His final thought was that only the players can know their characters. The more those characters diverge from being simply blocks of statistics, the more they become difficult to predict. Who is to say the evil wizard wont suddenly find himself totally disgusted by an action he undertook within the past week, and repent -- sacrificing himself to save others. Maybe this was the PC's intention all along, maybe the PC didn't want to lessen his character by laying out his future at the same time he laid out his past and present.
A classic example of this is Weiss and Hickman's Raistlin -- he is complex, unpredictable, shows unexpected acts of kindness, and unfathomed acts of cruelty, all within the space of a week's time. Sometimes he totally abandons the road he set out upon, sometimes he sees it through until the very end.
I think it's fair to say that no matter how much someone knows a PC, there is a certain aspect of unpredictability necessary in roleplaying games, symbollically represented in the dice rolling. Were these characters automotons, so perfectly lain out and described that their future actions were known, there would be little joy in playing them. The joy of roleplaying comes with character development -- the development is most always triggered by something in the game world, but something oftentimes so small and insignificant that the GM might not take notice.
Character's grow -- and grow at unexpected times and in unexpected ways. Any item that somehow negates that, even if it's in the tiniest of ways, removes something beautiful and essential about the game.
I'm really sorry to sort of use this item as a springboard to launch this 'philosophical' complaint. It is a well-crafted and clearly well-loved item. I commend you for creating it, and creating it well, but I think that no matter how well an item like this is made, no matter how original or inventive the creator is, there is a lurking pitfall that is nigh-impossible to see in them.
That being said, it is easily reparable.
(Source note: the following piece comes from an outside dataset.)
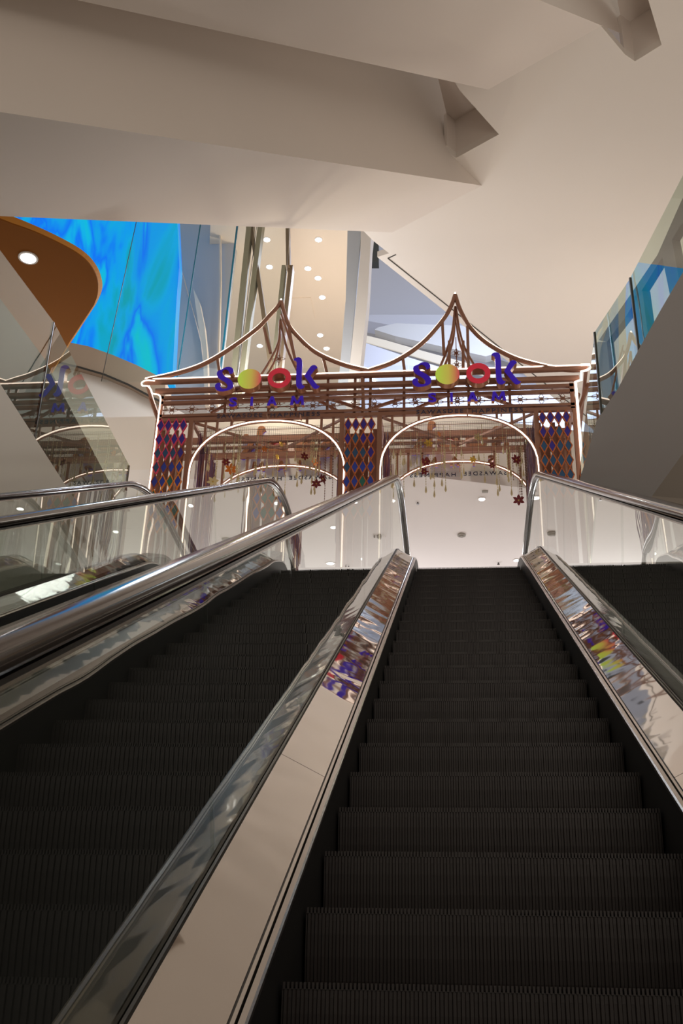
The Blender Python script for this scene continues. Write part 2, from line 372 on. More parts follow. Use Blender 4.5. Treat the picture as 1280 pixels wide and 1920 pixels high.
b = MB(); b.prism([q0-pb, q1-pb, q1-pb+np.array((0.10, 3.1, -0.5)), q0-pb+np.array((0.10, 3.1, 0.0))], (0.016, 0, 0)); b.build('glass_panel', GLASS_G, t)

FRAMEW = mat('umber_window_frame', (0.10, 0.085, 0.07), 0.5)
b = MB()
for pl in ([(1122, 638), (1190, 540), (1232, 478), (1277, 376), (1420, 130), (1420, 240), (1277, 420), (1259, 450), (1241, 482), (1202, 546), (1172, 595), (1137, 641)],
           [(1119, 641), (1137, 641), (1150, 760), (1112, 800), (1110, 720)], [(1188, 556), (1204, 545), (1216, 640), (1203, 690)], [(1241, 482), (1259, 450), (1274, 530), (1260, 575)]):
    b.prism([at_plane(x, y, pa+out*0.5, nr) for x, y in pl], out*0.08)
struct(b.build('window_1', FRAMEW))

# ------------------------------------------------------------------ far background behind the pavilion
struct(slab('wall_far', [(560, 380), (1150, 380), (1150, 800), (560, 800)], 'y', 36, 0.3, BLUEWALL))
struct(slab('trim_4', [(686, 590), (860, 590), (960, 640), (1150, 700), (1150, 720), (900, 640), (680, 600)], 'y', 34, 0.8, BLUEWALL))
struct(slab('trim_5', [(742, 606), (708, 614), (702, 618), (740, 630), (910, 668), (960, 655), (900, 612)], 'y', 31.5, 0.4, COOLWALL))
struct(slab('trim_6', [(676, 640), (760, 668), (910, 715), (1150, 760), (1150, 840), (640, 840)], 'y', 31, 0.6, BLUEWALL))
tag(slab('cove_glow', [(674, 626), (720, 637), (800, 660), (930, 695), (930, 710), (850, 690), (760, 663), (674, 638)], 'y', 31.8, 0.05, COVEM), 'long warm cove glow drawn as an emissive strip under the blue-lit ceiling', 'light')
struct(slab('trim_7', [(694, 450), (709, 450), (709, 491), (690, 491)], 'y', 33, 0.4, DARKWALL))
# light bars
t = empty('linear_light', tuple(at(700, 717, 'y', 30.96)), 'row of three thin white light bars behind the gap between the two roof peaks', 'light')
o_ = at(700, 717, 'y', 30.96)
for (x0, y0), (x1, y1) in (((676, 689), (683, 697)), ((686, 700), (708, 721)), ((712, 727), (718, 735))):
    b = MB(); b.bar(at(x0, y0, 'y', 30.96)-o_, at(x1, y1, 'y', 30.96)-o_, 0.07, 0.05); b.build('light_bar', LIGHTBAR, t)
# cream gallery soffit with downlights
b = MB(); b.prism([at(x, y, 'z', 18) for x, y in ((395, 405), (662, 405), (645, 735), (380, 735))], (0, 0, 0.3)); struct(b.build('ceiling_gallery', CREAM))
struct(slab('column_grey', [(652, 405), (677, 405), (677, 433), (655, 690), (652, 760), (628, 760), (637, 690), (648, 560)], 'y', 17.6, 0.5, COOLWALL))
struct(slab('column_white', [(677, 405), (700, 405), (695, 450), (689, 560), (675, 690), (668, 760), (648, 760), (655, 690), (668, 560), (675, 480)], 'y', 17.3, 0.5, PLASTER))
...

The main objection (in my mind, I don't know about FM) is the small bit about it maybe knowing the future, knowing what the characters want, and where they want to go, without them needing to ask. That could potentially lead to disaster (they open the map, it tells them the adventure. they wanted to go storm this castle to set up a stronghold and attract followers instead). If it's simply an item where you ask about location and it tells you the answer, or DEDUCES the answers to your future problems, then that's a whole other can of worms.
Finally, I'm sorry I gave all this advise, etc. You don't really have to care, but I just thought I'd share my thoughts with you. Hope everything with Ithar works out.
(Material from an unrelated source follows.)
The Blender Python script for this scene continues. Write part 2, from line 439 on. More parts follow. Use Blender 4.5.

Personally I think that everyone is making far too big of a fuss over this. The essence of the item is good; original inspiration is irrelivant to how good it is.
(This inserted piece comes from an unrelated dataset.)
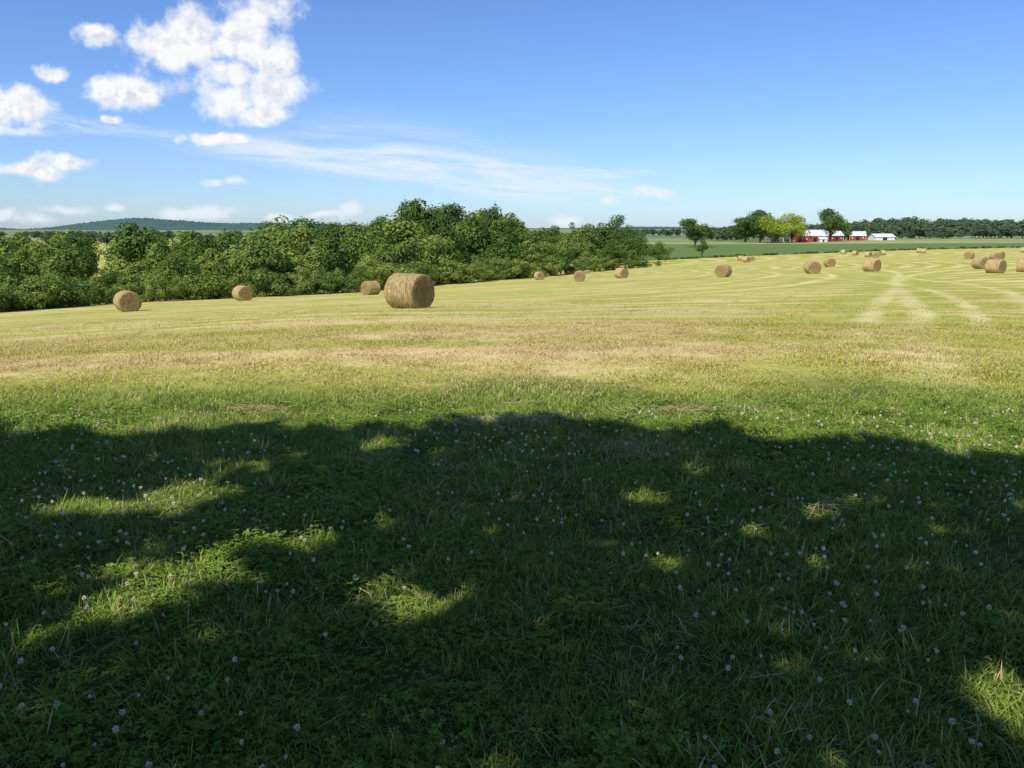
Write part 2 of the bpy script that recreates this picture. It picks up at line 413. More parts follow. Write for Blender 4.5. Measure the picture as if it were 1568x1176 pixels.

I think we need to take focus off why it's not good and instead focus on how it can be used properly.
Agreed, after all, even if one knows where they need to go, there is the slight matter of getting there in one piece.
'I need to find an Item of Staggeringly Overpowered Omnipotence, where could one be...?' says the adventurer
GWORMPH!! 'You'll find that here' sez da map...
'But... that's in the Gorge of Eternal Peril!!'
'... and?'
'Eternal?... Peril?...'
'Yeah... and...?'
'Well, it's, like, perilous and stuff, for, like, a really long time.'
'... wussy...'
'HEY! No map is going to talk to me like that!! HAVE AT YOU!!!'
To be honest, this sort of thing is just BEGGING for a plot. Make the map be mysteriously found by an adventuring party, with 'you are here' X'd on it or something, then the party gets all nonchalant about it, geez, that's useful, now we know where WE are, great, how about telling us something useful, like where a treasure hoard is, ya dumb map! GWORMPH!! Treasure Hoard here(X)... DUDE, NO WAY!!!! DM rubs his hands gleefully as the party marches off to certain doom... these silly PC's these days...
Sorry, but I take sadistic pleasure in pointing the party directly at some greed inducing treasure and then punishing them for their insolence at thinking they could actually get their hands on it. ;)
Just for my own sick sense of sadistic pleasure, this gets 5/5. I'm *SO* using a map like this in this way.
Very useful for criminals who are trying to track down witnesses tio their crimes, but also useful for everyone anywhere. 5/5
I enjoy this item a lot. In many games I have run, or played in there have been sentient items that take certain pleasure in the characters well being, or their demise.
Wonderful concept, even if it is from Dora. I have failed to read this when I first saw it posted. At that time I would not have realized it was an offshoot of a Dora item. Now I do and I still like it.
Well, I usually try to stay far away from any Items that use divination to good effect, however, you did say that the map could be ambiguous.
Plus, the map could think that the PC's really need some patience (instead of the sword of death that they keep asking about) and send them to a really big library. This trick would allow a GM to easily avoid letting the players find anything anywhere. The Map could decide to change it's mind at any time for any reason.
All in all, I like it. And I give it a plus .5 for taking a stupid thing like Dora the Explorer, and making it into something cool like this.
Me like.
Having never seen, or even heard of, this Dora thing you all keep waffling on about I obviously can't comment on that.
As for the Map (and it really does deserve the capital letter) me like lots
I particularly like Monument's suggestion he, he, he
4½ / 5 I think + ½ for being really weird
So 5/5 total
Nice on Moon
Thank you. Thank you. Takes bows.
It is a great centered campaign item. Once your players have it, you can lead them around by the nose, without them realizing they are being led around by their nose. Still handy to have in all cases.
An interesting item indeed, especially the debate which accompanied it. I think personally that the item has enough complexity to prevent it from being overwhelming in its use. Being vague covers a world of sins.
In a very, very old campaign of mine, the pc's had an 'oracle' stone which provided similar info, but in a far less subtle manner.